>> BEGIN
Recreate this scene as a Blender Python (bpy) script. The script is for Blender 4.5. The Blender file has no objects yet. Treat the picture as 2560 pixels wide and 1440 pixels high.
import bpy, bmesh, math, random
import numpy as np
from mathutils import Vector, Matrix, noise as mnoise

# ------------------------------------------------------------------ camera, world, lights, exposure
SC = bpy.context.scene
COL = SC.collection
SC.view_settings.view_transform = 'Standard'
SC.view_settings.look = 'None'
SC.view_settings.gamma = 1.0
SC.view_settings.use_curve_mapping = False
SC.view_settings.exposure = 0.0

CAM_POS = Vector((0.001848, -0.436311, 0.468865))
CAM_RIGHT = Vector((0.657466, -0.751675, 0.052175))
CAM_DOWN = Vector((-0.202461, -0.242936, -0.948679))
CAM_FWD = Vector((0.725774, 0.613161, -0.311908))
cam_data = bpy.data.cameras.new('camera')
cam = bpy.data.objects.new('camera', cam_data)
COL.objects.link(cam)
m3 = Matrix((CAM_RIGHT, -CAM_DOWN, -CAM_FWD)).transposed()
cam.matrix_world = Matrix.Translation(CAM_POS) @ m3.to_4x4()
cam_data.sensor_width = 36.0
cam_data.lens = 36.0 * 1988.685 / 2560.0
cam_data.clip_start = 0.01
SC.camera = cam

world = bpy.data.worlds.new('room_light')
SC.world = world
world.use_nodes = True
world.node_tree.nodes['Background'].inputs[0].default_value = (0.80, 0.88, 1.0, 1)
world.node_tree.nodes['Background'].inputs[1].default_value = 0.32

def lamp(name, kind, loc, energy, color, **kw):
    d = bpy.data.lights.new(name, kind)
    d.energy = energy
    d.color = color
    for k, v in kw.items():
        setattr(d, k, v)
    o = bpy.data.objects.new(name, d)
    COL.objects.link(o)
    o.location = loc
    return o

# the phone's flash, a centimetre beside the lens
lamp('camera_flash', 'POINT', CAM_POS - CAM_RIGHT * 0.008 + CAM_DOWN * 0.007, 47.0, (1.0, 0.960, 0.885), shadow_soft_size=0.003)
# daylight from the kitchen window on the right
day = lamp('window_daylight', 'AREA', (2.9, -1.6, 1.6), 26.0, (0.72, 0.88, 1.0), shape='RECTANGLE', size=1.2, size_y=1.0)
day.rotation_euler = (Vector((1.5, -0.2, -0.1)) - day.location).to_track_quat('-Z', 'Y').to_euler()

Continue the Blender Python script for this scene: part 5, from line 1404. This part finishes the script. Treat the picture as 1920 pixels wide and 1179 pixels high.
>> END
>> BEGIN
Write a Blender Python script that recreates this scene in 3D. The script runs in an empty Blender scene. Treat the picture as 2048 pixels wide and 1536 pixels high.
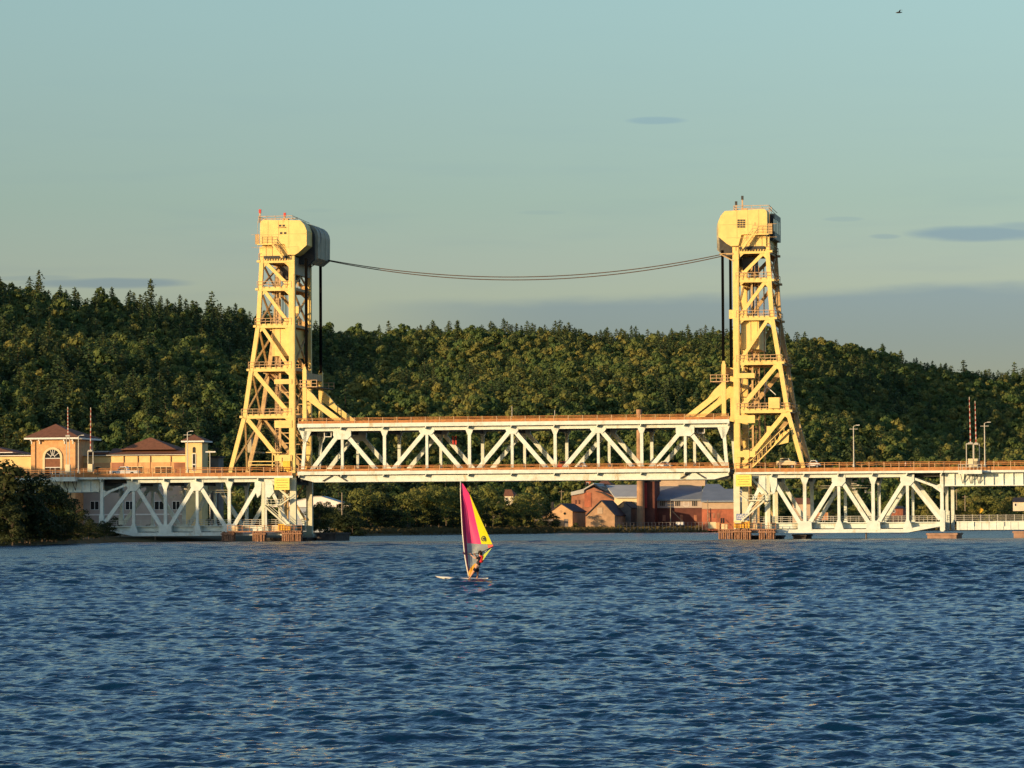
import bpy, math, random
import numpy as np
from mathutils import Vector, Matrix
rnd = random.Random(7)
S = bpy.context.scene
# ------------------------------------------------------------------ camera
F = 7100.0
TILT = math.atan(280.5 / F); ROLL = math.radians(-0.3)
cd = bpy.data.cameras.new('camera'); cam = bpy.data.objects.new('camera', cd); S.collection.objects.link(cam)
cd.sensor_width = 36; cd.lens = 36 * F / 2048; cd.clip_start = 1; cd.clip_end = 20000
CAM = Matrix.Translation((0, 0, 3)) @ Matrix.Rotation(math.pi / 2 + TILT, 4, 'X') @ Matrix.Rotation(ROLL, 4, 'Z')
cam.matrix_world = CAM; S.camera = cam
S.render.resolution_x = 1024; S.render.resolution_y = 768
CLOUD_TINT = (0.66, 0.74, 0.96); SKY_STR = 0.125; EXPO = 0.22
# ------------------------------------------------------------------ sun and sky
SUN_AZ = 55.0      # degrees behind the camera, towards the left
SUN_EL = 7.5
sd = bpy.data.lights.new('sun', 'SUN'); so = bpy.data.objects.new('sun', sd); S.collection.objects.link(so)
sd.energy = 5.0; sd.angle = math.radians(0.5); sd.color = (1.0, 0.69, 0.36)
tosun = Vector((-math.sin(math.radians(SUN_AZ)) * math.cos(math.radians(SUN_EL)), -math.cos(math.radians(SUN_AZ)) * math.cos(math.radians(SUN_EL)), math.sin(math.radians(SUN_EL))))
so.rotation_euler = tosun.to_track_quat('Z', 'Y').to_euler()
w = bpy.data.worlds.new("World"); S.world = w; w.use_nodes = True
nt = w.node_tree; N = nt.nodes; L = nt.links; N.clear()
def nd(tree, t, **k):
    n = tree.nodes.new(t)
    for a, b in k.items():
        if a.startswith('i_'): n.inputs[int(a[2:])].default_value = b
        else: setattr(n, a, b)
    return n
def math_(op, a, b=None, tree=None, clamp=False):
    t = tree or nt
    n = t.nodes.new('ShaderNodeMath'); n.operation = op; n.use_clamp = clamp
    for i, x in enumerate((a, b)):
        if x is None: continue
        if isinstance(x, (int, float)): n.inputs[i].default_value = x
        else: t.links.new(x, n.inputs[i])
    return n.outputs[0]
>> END
>> BEGIN
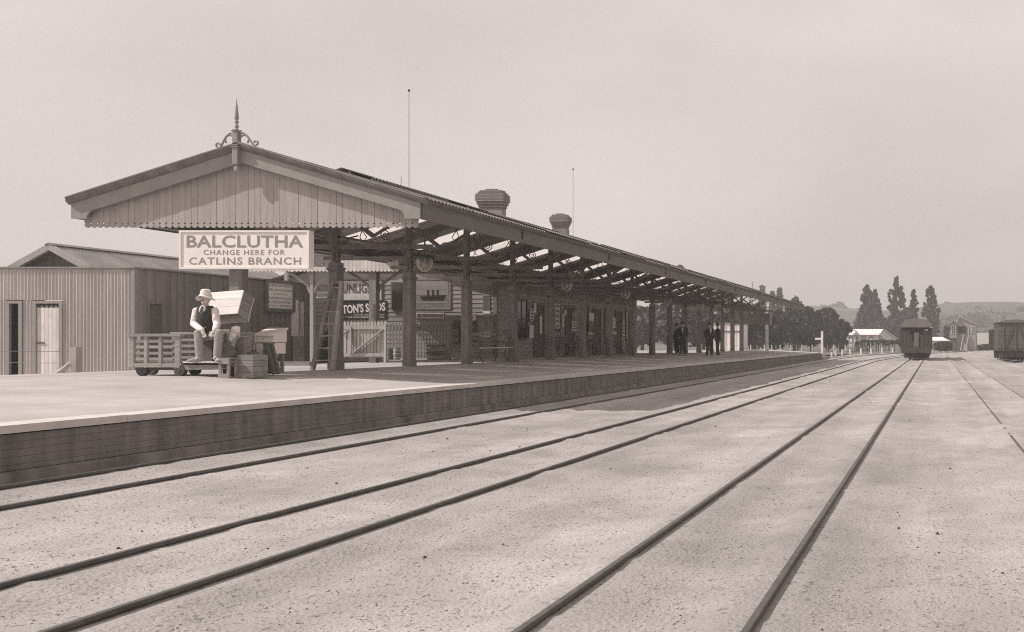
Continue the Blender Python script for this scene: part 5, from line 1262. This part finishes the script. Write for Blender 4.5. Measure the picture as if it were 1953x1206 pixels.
>> END
Direction
Produce only the lines from the line containing "Recreate this scene" through the line containing "SC.view_settings.exposure = 0.0", inclusive of both, exactly as they stand in the entries above.

Right answer
Recreate this scene as a Blender Python (bpy) script. The script is for Blender 4.5. The Blender file has no objects yet. Treat the picture as 2560 pixels wide and 1440 pixels high.
import bpy, bmesh, math, random
import numpy as np
from mathutils import Vector, Matrix, noise as mnoise

# ------------------------------------------------------------------ camera, world, lights, exposure
SC = bpy.context.scene
COL = SC.collection
SC.view_settings.view_transform = 'Standard'
SC.view_settings.look = 'None'
SC.view_settings.gamma = 1.0
SC.view_settings.use_curve_mapping = False
SC.view_settings.exposure = 0.0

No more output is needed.